Il sole del deserto sarà il nuovo El Dorado. Fantasia? Accanto alla cementeria di Ait Baha, vicino ad Agadir, un megastabilimento ai margini del Sahara, si trova un impianto solare termodinamico.
Il termodinamico, o “solare a concentrazione”, sfrutta l’irraggiamento del sole e la capacità di concentrarlo con appositi specchi per produrre calore e, di conseguenza, elettricità. Per arrivare a tale risultato vengono utilizzati dei “collettori parabolici lineari“. In parole povere, una fila di enormi specchi a forma parabolica che si estende per oltre 300 metri. I raggi convergono sui tubi, che a loro volta scaldano un fluido che verrà utilizzato in seguito per produrre energia elettrica tramite una turbina.
Tale tecnologia, utilizzata principalmente in Spagna e nel Nord Africa, è presente anche in Italia nell’impianto Enel di Priolo Gargallo. Il campo solare marocchino, invece, è di proprietà della Ciments du Maroc, una controllata di Italcementi.
Ogni collettore è lungo 216 metri, per un peso di 1700 tonnellate ciascuno.
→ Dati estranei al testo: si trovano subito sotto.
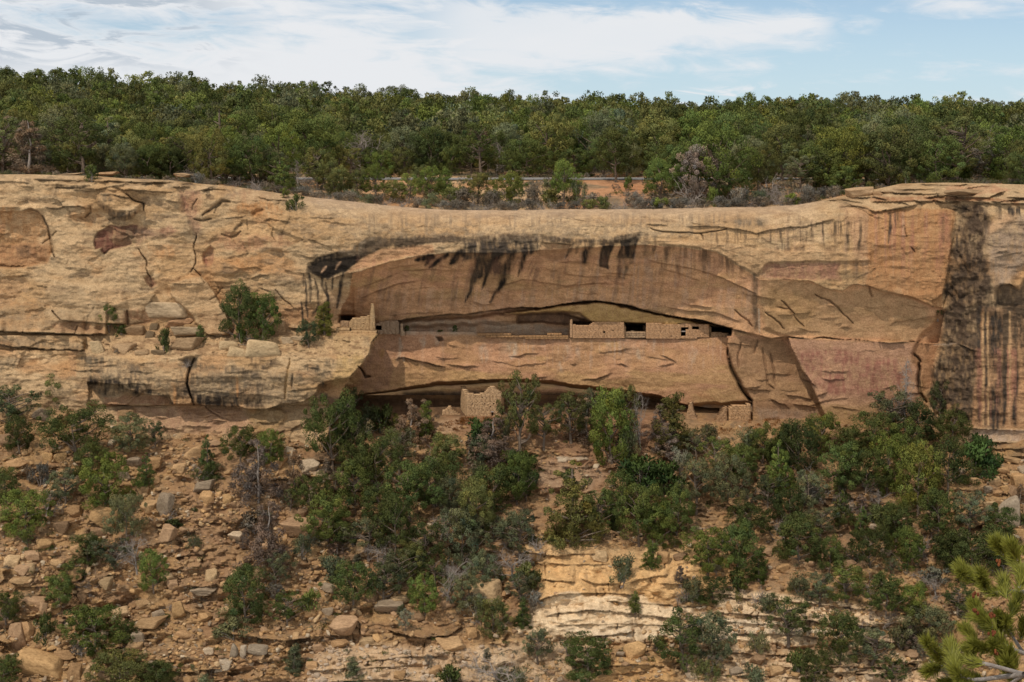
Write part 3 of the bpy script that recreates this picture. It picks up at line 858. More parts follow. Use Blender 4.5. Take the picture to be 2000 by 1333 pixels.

Per sostenere un simile peso, la Italcementi sta costruendo travi con forma oblunga di calcestruzzo, per poter meglio reggere il peso di ogni collettore. Le travi non sono ferme, ma si devono muovere su cilindri studiati per reggere fino a 5000 variazioni di grado nell’arco di 15 anni.
Il progetto consentirà di arrivare fino a 0,2 megawatt, per un costo complessivo di circa 3,5 milioni di euro. Di sicuro c’è molto da lavorare prima che un simile “esperimento” possa generare economie di scala in grado di replicare il modello in maniera più ampia, ma tra i benefici occorre ricordare che parte del calore può essere utilizzato per altre operazioni, come essicare delle materie prime o rifiuti. L’obiettivo è, ovviamente, l’indipendenza energetica. Se l’esperimento avrà un buon risultato ci sono concrete possibilità di un suo utilizzo anche in Italia.